Thursday, January 19, 1984, 8:00 pm

The Beat Era – Program 1

“Things Are More Like They Are Now Than They Ever Were Before"

SAN FRANCISCO ART INSTITUTE

800 Chestnut Street

San Francisco, CA, 94133

The ‘50s was a time of H-bombs, witch-hunts and the Cold War. It also provided the fertile ground for an explosion in American art. While Kerouac was leading the Beat writers to a rejection of America’s white Protestant underpinnings, the new cinema was struggling to assert itself. Middle-class complacency was answered by anger and a Bohemian life of freedom and romance. Today, in the face of rearmament and Reagan’s Big Stick philosophy, these films of the Beat Era and the early ‘60s have an immediacy that has been brought into focus by our disturbing entry into 1984.

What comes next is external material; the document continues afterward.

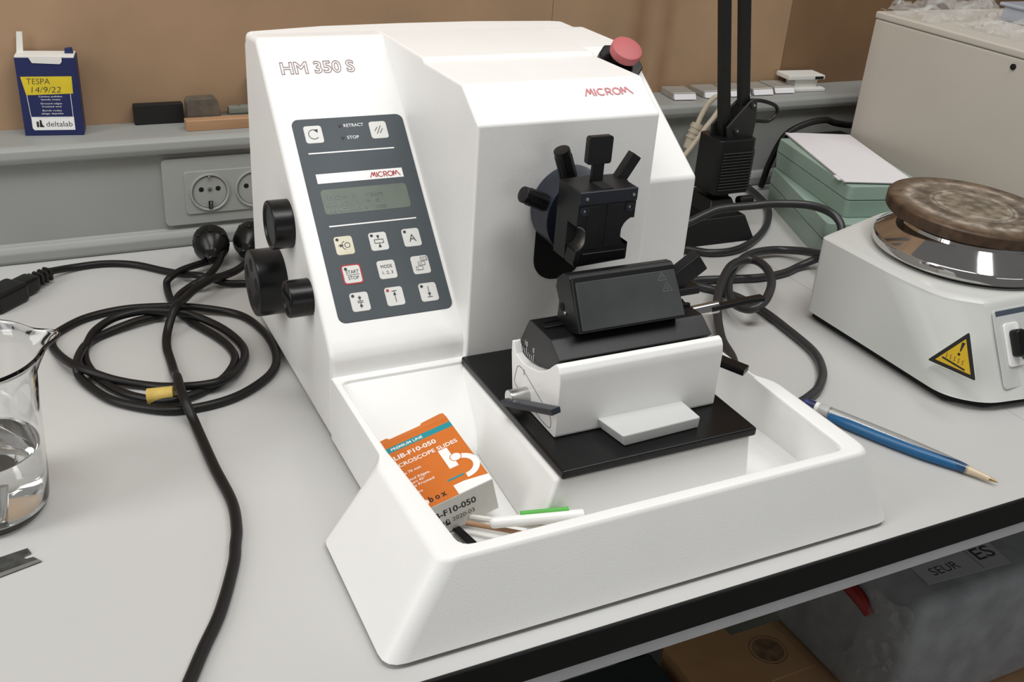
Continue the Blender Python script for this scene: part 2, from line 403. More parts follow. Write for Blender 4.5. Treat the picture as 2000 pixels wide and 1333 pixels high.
# socket plates
def socket(x0, label):
    t = thing('power_socket', label, 'socket', (x0 + 5, 64.7, 5))
    M = frame((0, 64.72, 0), (1, 0, 0), (0, 0, 1))        # local x = X, y = Z, z = -Y
    a = MB(); a.prism(rrect(x0 - 2.1, 2.4, x0 + 14.5, 9.5, .5), -.1, .45, SOCK, .12, 2, M); a.build('mounting_plate', t)
    a = MB(); a.prism(rrect(x0, 3.55, x0 + 9.6, 8.1, .35), .4, .62, SOCK, .08, 2, M); a.build('socket_frame', t)
    for k in range(2):
        c = (x0 + 2.45 + 4.6 * k, 5.8)
        a = MB(); MM = M @ Matrix.Translation((c[0], c[1], 0))
        a.lathe([(1.98, .62), (1.98, .78), (1.86, .8), (1.8, .7), (1.75, .64), (0, .64)], SOCK, MM, 40, cap=False)
        a.ring(c, 1.72, .08, FAINT, M, .655)
        for dx in (-.85, .85): a.disc((c[0] + dx, c[1] + .35), .26, VOID, M, .66)
        a.lathe([(.22, .64), (.2, .76), (.0, .78)], STEEL, MM @ Matrix.Translation((0, .35, 0)), 16, cap=False)
        a.box((c[0] - .2, c[1] - 1.75, .64), (c[0] + .2, c[1] - .95, .82), VOID, 0, 1, M)
        a.box((c[0] - .07, c[1] - 1.7, .64), (c[0] + .07, c[1] - 1.0, .95), STEEL, .02, 1, M)
        a.box((c[0] - .1, c[1] + 1.45, .64), (c[0] + .1, c[1] + 1.8, .9), STEEL, .02, 1, M)
        a.build('outlet', t)
    return t
socket(1.55, 'double round wall socket in the trunking beside the white microtome')

# ================================================================== MICROTOME
mic = thing('microtome', 'large white rotary microtome with sloping control panel and front waste tray', 'microtome', (19, 20, 0))
c = MB()
# body: back cap with bowed rear, left console, central housing, right shoulder
capo = [(4.29, 42.8), (4.29, 46.2), (11, 47.7), (18.3, 48.2), (25.5, 48.3), (33.0, 47.7), (34.33, 47.2), (34.33, 42.8)]
c.prism(capo, .3, 25.78, WHITE, .5, 3)
c.px([(46.3, .3), (46.3, 24.9), (45.2, 25.76), (42.3, 26.0), (24.3, 8.22), (23.5, 7.2), (23.45, .3)], 4.25, 15.3, WHITE, .45, 4)
c.px([(46, .3), (46, 25.5), (43.2, 26.08), (33.55, 26.12), (33.25, 25.86), (26.1, 25.92), (23.0, 23.85), (22.95, .3)], 14.75, 29.7, WHITE, .22, 3)
c.px([(46, .3), (46, 25.4), (43.2, 26.02), (35.3, 26.02), (23.5, 18.4), (23.4, .3)], 28.5, 34.4, WHITE, .3, 3)
# tray shell
def loop(pts, rads, z, seg=4): return [(x, y, z) for x, y in round_poly(pts, rads, seg)]
OB = [(0, 0), (38, 0), (38, 12.4), (34.9, 12.6), (34.9, 23.6), (4.25, 23.6), (4.25, 12.75), (.2, 12.4)]
OT = [(3.75, 1.65), (36.3, 1.75), (36.1, 12.1), (35.0, 13.4), (34.9, 23.6), (4.25, 23.6), (4.2, 13.0), (3.7, 12.0)]
IT = [(5.55, 2.6), (34.5, 2.6), (34.65, 11.6), (34.75, 13.4), (34.6, 22.8), (4.75, 22.8), (4.85, 13.0), (5.0, 12.0)]
IB = [(4.0, 2.2), (35.3, 2.2), (35.1, 11.6), (34.6, 13.0), (34.5, 17.5), (5.3, 17.2), (4.7, 13.0), (4.6, 12.0)]
RO = [1.3, 1.3, .8, .3, .1, .1, .25, .8]; RI = [.9, .9, .5, .5, .8, .8, .4, .4]
def lerp(A, B, t): return [(a[0] + (b[0] - a[0]) * t, a[1] + (b[1] - a[1]) * t) for a, b in zip(A, B)]
loops = [loop(OB, RO, .35), loop(lerp(OB, OT, .05), RO, .62), loop(lerp(OB, OT, .95), RO, 5.32), loop(lerp(lerp(OB, OT, 1), IT, .08), RO, 5.54), loop(lerp(OT, IT, .22), RO, 5.6),
         loop(lerp(OT, IT, .8), RI, 5.6), loop(lerp(OT, IT, .95), RI, 5.52), loop(IT, RI, 5.3), loop(IB, RI, 1.5), loop(lerp(IB, [(19, 10)] * 8, .05), RI, .95)]
vs = [p for L in loops for p in L]; n = len(loops[0]); fs = []
for k in range(len(loops) - 1):
    for i in range(n): fs.append((k * n + i, k * n + (i + 1) % n, (k + 1) * n + (i + 1) % n, (k + 1) * n + i))
fs.append([(len(loops) - 1) * n + i for i in range(n)]); fs.append([i for i in range(n)][::-1])
c.add(vs, fs, WHITE)
# pedestal under the black plate, with draft
lo = [(12.6, 6.4), (30.0, 6.4), (30.0, 23.2), (13.6, 23.2)]; hi = [(14.1, 6.85), (29.75, 6.85), (29.75, 23.2), (14.3, 23.2)]
c.prism(lo, .9, 5.22, WHITE, .3, 3, None, hi)
c.origin = (19, 20, .3)
casing = c.build('casing', mic)
for x, y in ((4, 4), (33.5, 4), (7, 42), (31, 42)): a = MB(); a.cyl((x, y, 0), (x, y, .9), 1.2, CORD, .05); a.build('rubber_foot', mic)
# slope frame for the control panel
up = V((0, .7115, .7027)); nn = V((0, -.7027, .7115))
SL = frame(V((0, 42.3, 26.0)), (1, 0, 0), up)
def SM(dz=0): return SL @ Matrix.Translation((0, 0, dz))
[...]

Aleph, by Wallace Berman, 1965, 15 min.; a densely packed collision of fleeting images by the well-known collage artist and sculptor, every frame hand-painted with Hebraic symbols.

The End, by Chris Maclaine, 1953, 35 min.; filmed in San Francisco, this is a newly reconstructed print of Maclaine’s bleak vision of personal despair and nuclear destruction. Beat, by Chris Maclaine, 1956, 6 min.; images seen on the street deny ordinary patterns of narrative sequence or causality

Doomshow, by Ray Wisniewski, 10 min.; “a ritual firedance in a cellar on 10th Street in the shadow over Christmas Island.” R.W

The Hipster, the Delinquent and the Square — a hilarious satire of exaggerated adolescent style.